● DATASET CONTENT:
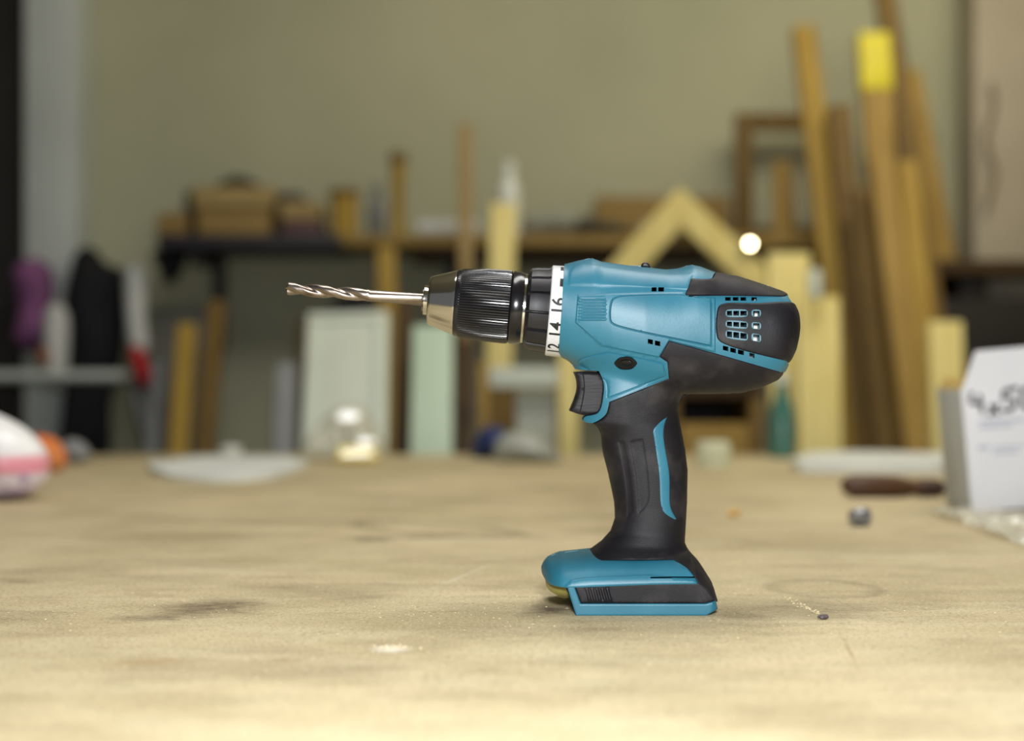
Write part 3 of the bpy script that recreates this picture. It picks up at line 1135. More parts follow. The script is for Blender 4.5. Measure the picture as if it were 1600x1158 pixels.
# small objects
bm = bmesh.new()
bmesh.ops.create_icosphere(bm, subdivisions=3, radius=1)
for v in bm.verts:
    n = mnoise.noise(v.co * 1.6) * 0.35 + mnoise.noise(v.co * 4) * 0.14
    v.co = Vector((v.co.x * 0.0095, v.co.y * 0.008, max(v.co.z * 0.0072, -0.006))) * (1 + n)
zmin = min(v.co.z for v in bm.verts)
o = link('metal_plug', mesh_of(bm), pmat('dull_grey_metal', srgb(150, 150, 154), 0.4, 0.5, srgb(104, 104, 110), 180, 0.4, 0.6), None, 25)
g = ground(1345, 822)
o.location = (g.x, g.y, -zmin)
o.rotation_euler = (0, 0, R(20))
tag(o, 'small crumpled grey metal lump in front of the brown tool handle', 'metal scrap')
bm = bmesh.new()
bmesh.ops.create_icosphere(bm, subdivisions=2, radius=1)
for v in bm.verts:
    n = mnoise.noise(v.co * 2.1 + Vector((4, 1, 0))) * 0.5
    v.co = Vector((v.co.x * 0.0058, v.co.y * 0.004, v.co.z * 0.0028)) * (1 + n)
zmin = min(v.co.z for v in bm.verts)
o = link('wood_chip', mesh_of(bm), pmat('orange_chip', srgb(232, 190, 112), 0.7, 0, srgb(214, 160, 78), 200), None, 25)
g = ground(1146, 807)
o.location = (g.x, g.y, -zmin)
tag(o, 'small orange wood chip on the bench right of the drill grip', 'wood chip')
bm = bmesh.new()
bmesh.ops.create_icosphere(bm, subdivisions=2, radius=1)
for v in bm.verts:
    n = mnoise.noise(v.co * 2.1 + Vector((9, 1, 5))) * 0.5
    v.co = Vector((v.co.x * 0.0026, v.co.y * 0.002, v.co.z * 0.0013)) * (1 + n)
zmin = min(v.co.z for v in bm.verts)
o = link('stone_crumb', mesh_of(bm), pmat('dark_crumb', srgb(92, 82, 84), 0.6), None, 30)
g = ground(1286, 968)
o.location = (g.x, g.y, -zmin)
tag(o, 'tiny dark crumb on the bench right of the drill foot', 'crumb')

# sawdust
bm = bmesh.new()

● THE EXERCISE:
Give back the whole listing as it stands, minus its pictures.

● WRITTEN ANSWER:
Write part 3 of the bpy script that recreates this picture. It picks up at line 1135. More parts follow. The script is for Blender 4.5. Measure the picture as if it were 1600x1158 pixels.
# small objects
bm = bmesh.new()
bmesh.ops.create_icosphere(bm, subdivisions=3, radius=1)
for v in bm.verts:
    n = mnoise.noise(v.co * 1.6) * 0.35 + mnoise.noise(v.co * 4) * 0.14
    v.co = Vector((v.co.x * 0.0095, v.co.y * 0.008, max(v.co.z * 0.0072, -0.006))) * (1 + n)
zmin = min(v.co.z for v in bm.verts)
o = link('metal_plug', mesh_of(bm), pmat('dull_grey_metal', srgb(150, 150, 154), 0.4, 0.5, srgb(104, 104, 110), 180, 0.4, 0.6), None, 25)
g = ground(1345, 822)
o.location = (g.x, g.y, -zmin)
o.rotation_euler = (0, 0, R(20))
tag(o, 'small crumpled grey metal lump in front of the brown tool handle', 'metal scrap')
bm = bmesh.new()
bmesh.ops.create_icosphere(bm, subdivisions=2, radius=1)
for v in bm.verts:
    n = mnoise.noise(v.co * 2.1 + Vector((4, 1, 0))) * 0.5
    v.co = Vector((v.co.x * 0.0058, v.co.y * 0.004, v.co.z * 0.0028)) * (1 + n)
zmin = min(v.co.z for v in bm.verts)
o = link('wood_chip', mesh_of(bm), pmat('orange_chip', srgb(232, 190, 112), 0.7, 0, srgb(214, 160, 78), 200), None, 25)
g = ground(1146, 807)
o.location = (g.x, g.y, -zmin)
tag(o, 'small orange wood chip on the bench right of the drill grip', 'wood chip')
bm = bmesh.new()
bmesh.ops.create_icosphere(bm, subdivisions=2, radius=1)
for v in bm.verts:
    n = mnoise.noise(v.co * 2.1 + Vector((9, 1, 5))) * 0.5
    v.co = Vector((v.co.x * 0.0026, v.co.y * 0.002, v.co.z * 0.0013)) * (1 + n)
zmin = min(v.co.z for v in bm.verts)
o = link('stone_crumb', mesh_of(bm), pmat('dark_crumb', srgb(92, 82, 84), 0.6), None, 30)
g = ground(1286, 968)
o.location = (g.x, g.y, -zmin)
tag(o, 'tiny dark crumb on the bench right of the drill foot', 'crumb')

# sawdust
bm = bmesh.new()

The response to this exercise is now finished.